Hot Pink? Call It 'Mangenta'

A model dressed in Christian Lacroix Couture Spring/Summer 2009 collection.




As the founder and chief executive of Joie de Vivre hotels, Chip Conley is known for quirky, cutting-edge décors. But some of his investors balked when he planned a hotel interior and a financial-district restaurant that featured hot pink.




So he and his designers picked a new name for the color in their scheme: "mangenta."
No longer relegated to the garish masses, the saturated pink shades known as fuchsia and magenta are suddenly haute. They are cropping up in all sorts of unexpected places, including building exteriors, sofas, shoes and iPhones. British designer Clive Christian, who accepts only clients who know better than to ask the cost of their "couture" kitchens, has created a concept design for the "Alpha Kitchen" that's aglow with hot pink LED lighting.

Fuchsia is a leading color for fall in both womenswear and menswear. Hot pink ties drip from the racks of the upscale new Neapolitan Men store in Winnetka, Ill. Saks Fifth Avenue has placed fall orders for hot pink clothes from brands including the inexpensive BCBG Max Azria and the higher-end Michael Kors, who went so far as to show a full-length fur coat in the color for fall.

"I have to tell you," says Colleen Sherin, Saks's women's fashion director, "our best sell-throughs are not coming from black. They're coming from bold, vibrant colors and patterns."

For once, this demand is coming from the fashion elite in New York, the city that perfected head-to-toe black. Store buyers in the southern U.S. have been begging for more color for years.



"This is a somewhat unusual color trend," says Dean White, executive vice president of merchandising at Paul Fredrick, where sales of hot pink ties have doubled to 6% of sales from 3% in the past year. "In the '80s, sales in pink neckwear were very good, but that was in a more traditional shade of light pink."
The fuchsia phenomenon might not age really well. Yet that's precisely the point -- fuchsia is so very here today because tomorrow is so scary to think about. The color of hothouse flowers and glorious summer landscapes speaks to our bruised psyches. Brown is bleak. Fuchsia is anything but.

Says Anamaria Wilson, fashion news and features director of Harper's Bazaar magazine, which has a spread of fuchsia fashion on its pages this month. "I don't mean to sound obvious, but there's a whole optimism thing going on here."
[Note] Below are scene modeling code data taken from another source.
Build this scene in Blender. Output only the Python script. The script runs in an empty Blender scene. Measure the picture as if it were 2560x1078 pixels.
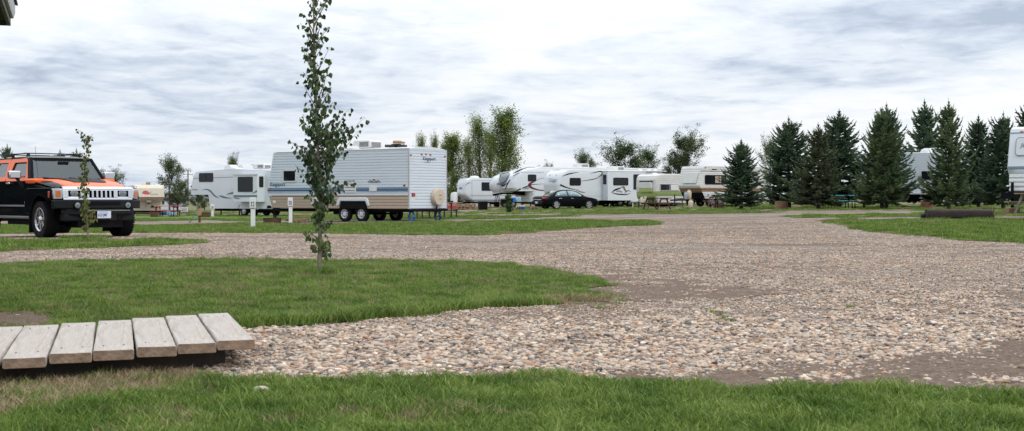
import bpy, bmesh, math, random
from mathutils import Vector, Matrix, noise, geometry
R = math.radians
scene = bpy.context.scene
COL = scene.collection
random.seed(7)
# ---------------------------------------------------------------- survey of the site
# the place was measured from the photograph: focal length in pixels, eye height, horizon row
F, EYE, HOR, CX = 3271.0, 0.92, 495.0, 1280.0

def sstep(a, b, v):
    t = max(0.0, min(1.0, (v - a) / (b - a)))
    return t * t * (3 - 2 * t)

HX = [(-60, -.40), (-24, -.38), (-16, -.38), (-9, -.16), (-5, -.06), (0, .0), (4, .06), (8, .15), (13, .27), (17, .32), (60, .35)]
def hx(x):
    if x <= HX[0][0]: return HX[0][1]
    for (a, u), (b, v) in zip(HX, HX[1:]):
        if x <= b:
            t = (x - a) / (b - a); t = t * t * (3 - 2 * t) * .5 + t * .5
            return u + (v - u) * t
    return HX[-1][1]
def gz(x, y):
    """height of the land"""
    z = sstep(15, 60, y) * hx(x)
    z += .10 * math.exp(-((x + 9.3) ** 2 + (y - 28.2) ** 2) / 40.0)
    z += .09 * math.exp(-((x - 18.0) ** 2 + (y - 47) ** 2) / 30.0)
    z += .012 * noise.noise((x * .35, y * .35, 3.1)) * sstep(2, 8, y)
    return z
def at(px, py):
    """photo pixel -> point of the land"""
    y = EYE * F / max(py - HOR, 4)
    for _ in range(40):
        y2 = (EYE - gz((px - CX) / F * y, y)) * F / max(py - HOR, 3.5)
        y = y * .6 + min(y2, 400) * .4
    return ((px - CX) / F * y, y)
def on(px, Y):
    x = (px - CX) / F * Y
    return (x, Y, gz(x, Y))
def zat(py, Y):
    return EYE - (py - HOR) * Y / F

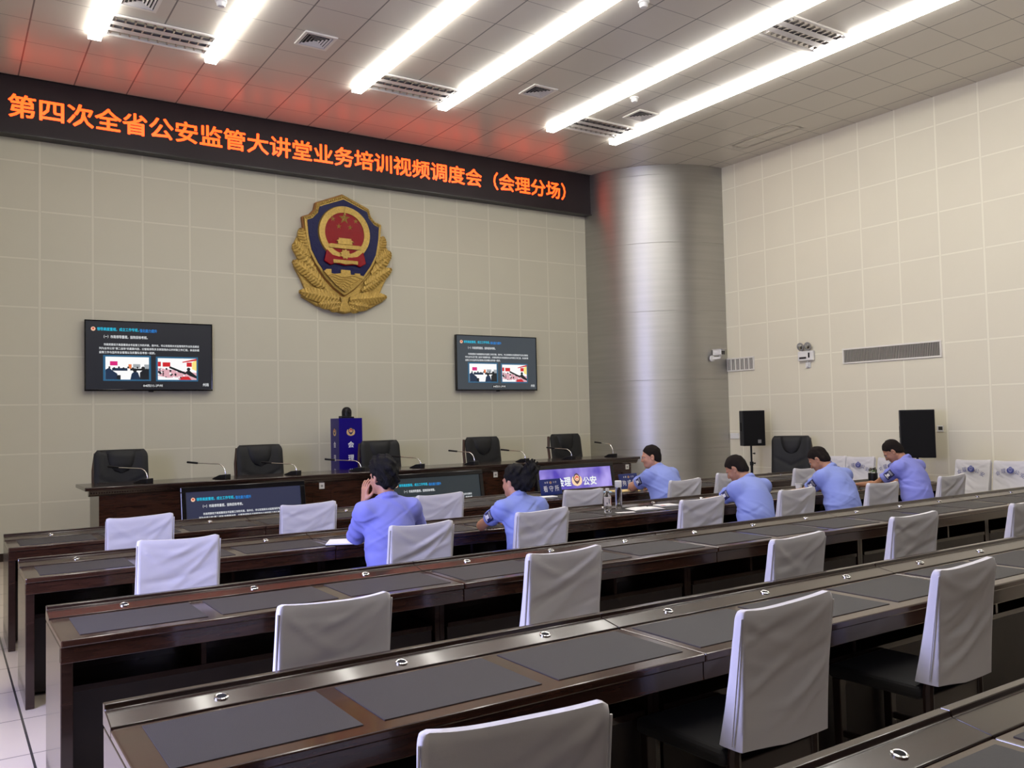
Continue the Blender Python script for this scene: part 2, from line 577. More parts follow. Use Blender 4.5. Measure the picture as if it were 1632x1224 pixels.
louvre(7.745, 9.74, 1.08, 0.54, 'unlit louvre panel at the far ends of the two right ceiling strips')
louvre(7.745, 6.04, 1.08, 0.54, 'unlit louvre panel between the right ceiling strips, nearer to the viewer')

def diffuser(x, y, lab):
    r = root('ceiling_air_diffuser', lab, 'air vent', (x, y, ZC), 0, 'square ceiling air diffusers')
    f = MB()
    def sq(o, i, z0, z1):
        for (xa, ya, xb, yb) in ((-o, -o, o, -i), (-o, i, o, o), (-o, -i, -i, i), (i, -i, o, i)):
            f.box((xa, ya, z0), (xb, yb, z1))
    sq(0.19, 0.155, -0.016, 0)
    f.build('frame', M_offwhite, r)
    f2 = MB()
    for o in (0.14, 0.105, 0.07, 0.035):
        i = o - 0.014
        for k in range(4):
            a = k * math.pi / 2
            m = Matrix.Rotation(a, 4, 'Z')
            f2.add([(-o, -o, -0.014), (o, -o, -0.014), (i, -i, -0.002), (-i, -i, -0.002), (-o, -o, -0.012), (o, -o, -0.012), (i, -i, -0.0005), (-i, -i, -0.0005)],
                   [(0, 1, 2, 3), (4, 7, 6, 5), (0, 4, 5, 1), (3, 2, 6, 7)], 0, m)
    f2.build('vanes', M_offwhite, r)
    MB().box((-0.155, -0.155, -0.0012), (0.155, 0.155, -0.0004)).build('backing', M_ventdark, r)
diffuser(1.68, 9.32, 'square ceiling air diffuser just behind the leftmost louvre panel, cut by the top edge')
diffuser(3.56, 9.31, 'square ceiling air diffuser between the second and third ceiling strips')
diffuser(6.66, 9.29, 'square ceiling air diffuser between the fourth and fifth ceiling strips')
diffuser(8.50, 9.30, 'square ceiling air diffuser squeezed between the two right ceiling strips')

def detector(x, y, lab):
    r = root('smoke_detector', lab, 'smoke detector', (x, y, ZC), 0, 'white smoke detectors on the ceiling')
    MB().lathe([(0.060, 0), (0.060, -0.012), (0.050, -0.018)], 24).build('base', M_white, r, smooth=40)
    MB().lathe([(0.044, -0.018), (0.046, -0.045), (0.036, -0.062), (0.0, -0.066)], 24).build('sensor_head', M_white, r, smooth=40)
detector(7.95, 8.82, 'round white smoke detector between the two right ceiling strips')
detector(6.19, 6.68, 'round white smoke detector at the top edge, right of the fourth strip')
detector(2.39, 8.92, 'round white smoke detector at the top edge beside the second strip')

def grille(name, lab, w, h, m, bars, vertical, bar_m, cat='air vent', nbig=0):
    """vent in the local x-z plane facing -y, centred"""
    r = root(name, lab, cat)
    f = MB()
    b = 0.022
    f.box((-w / 2, -0.018, -h / 2), (w / 2, 0, -h / 2 + b)).box((-w / 2, -0.018, h / 2 - b), (w / 2, 0, h / 2))
    f.box((-w / 2, -0.018, -h / 2 + b), (-w / 2 + b, 0, h / 2 - b)).box((w / 2 - b, -0.018, -h / 2 + b), (w / 2, 0, h / 2 - b))
    f.build('frame', m, r, bevel=0.003)
    MB().box((-w / 2 + b, -0.003, -h / 2 + b), (w / 2 - b, -0.0005, h / 2 - b)).build('backing', M_ventdark, r)
    s = MB()
    for k in range(bars):
        if vertical:
            x = -w / 2 + b + (w - 2 * b) * (k + 0.5) / bars
            s.box((x - 0.0045, -0.014, -h / 2 + b), (x + 0.0045, -0.003, h / 2 - b))
        else:
            z = -h / 2 + b + (h - 2 * b) * (k + 0.5) / bars
            s.box((-w / 2 + b, -0.014, z - 0.003), (w / 2 - b, -0.003, z + 0.003))
    s.build('slats', bar_m, r)
    if nbig:
        t = MB()
        for k in range(1, nbig):
            x = -w / 2 + b + (w - 2 * b) * k / nbig
            t.box((x - 0.006, -0.016, -h / 2 + b), (x + 0.006, -0.004, h / 2 - b))
        t.build('cross_bars', m, r)
    return r
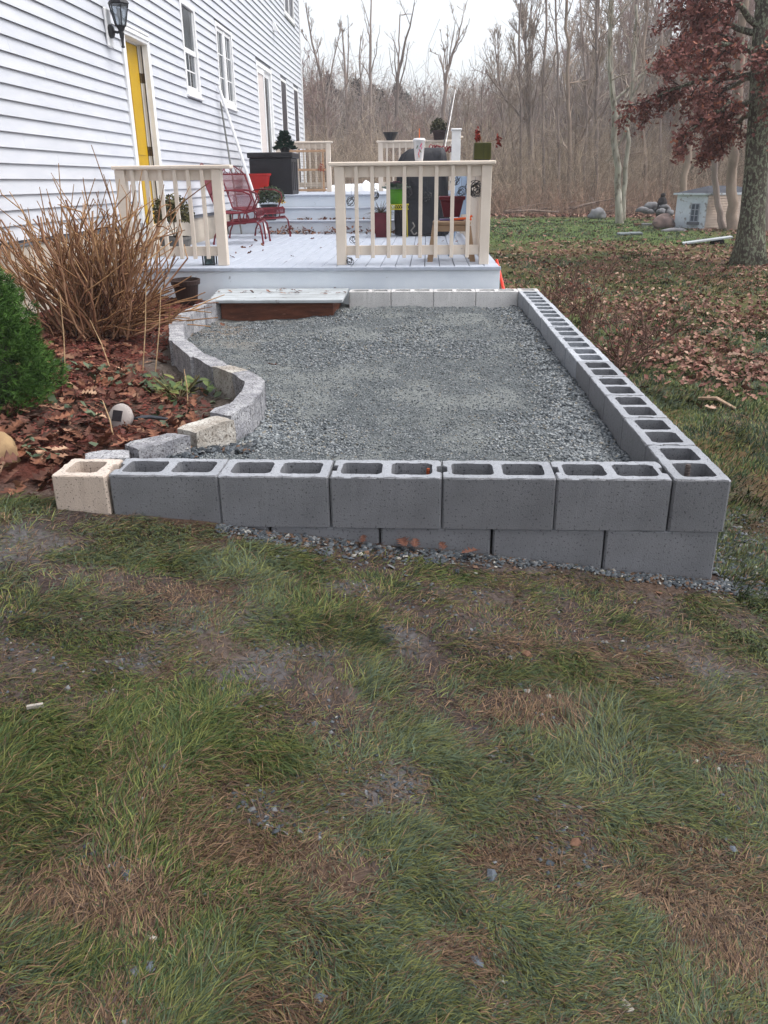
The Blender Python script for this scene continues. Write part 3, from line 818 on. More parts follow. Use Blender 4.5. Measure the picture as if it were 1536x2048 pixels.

When the financial crisis hit last fall, just as clothing designers were selling their fall ready-to-wear collections to stores, the runways were full of black, gray and brown, with swatches of blue. The style world's creative types set to work immediately to come up with a new style equation that would persuade consumers to whip out their credit cards. Six months later -- wham! The colors -- zany, cartoonish hues that also include neon orange and yellow -- are bold enough to induce an adrenalin rush.

It was hard to miss the appearance of both Michelle Obama and White House Social Secretary Desirée Rogers in bright fuchsia dresses at the White House Correspondents' Association dinner several weeks ago. They are always right on trend, thanks to their cavalcade of fashion's leading advisers, from Vogue editor Anna Wintour to designers like Narciso Rodriguez.

And from a design-industry perspective, what better choice than a shade that will shake things up now -- and require a new coat of paint when we can no longer bear to look at it?
he cover of New York magazine's design issue this month shows a gleeful model tossing a can of fuchsia paint across the white cover. The concept suggests devil-may-care fun.

"Pink represents a certain playfulness and confidence, particularly in men," says Simon Maloney, head of buying and production for shirtmaker Thomas Pink, where pink is selling well and will be marketed as a key color for fall.

Since pink carries a lot of psychological baggage, I consulted with Sarah Whittaker, an image consultant known professionally as the "wardrobe shrink," about what the color says when worn. Fuchsia, she says, "can be quite acidic, and so the wearer can appear arrogant or like they are flaunting themselves," she said. Redder tones such as magenta "can be more respectful," she added, noting that such colors work well on people with strong coloring, such as dark eyes and hair.

I disappear in bright colors, but fuchsia has tiptoed into my home. First, some pillow covers called out to me at Ikea -- an inexpensive way to enliven my kitchen benches. I've purchased a hot pink scarf that makes people smile, I hope out of good cheer.

Last week, my 10-year-old son Harper returned from the orthodontist with fuchsia-colored braces. I concede that I worried about the reaction at school the next day, but I needn't have. The other boys like them -- without any coaching about mangenta.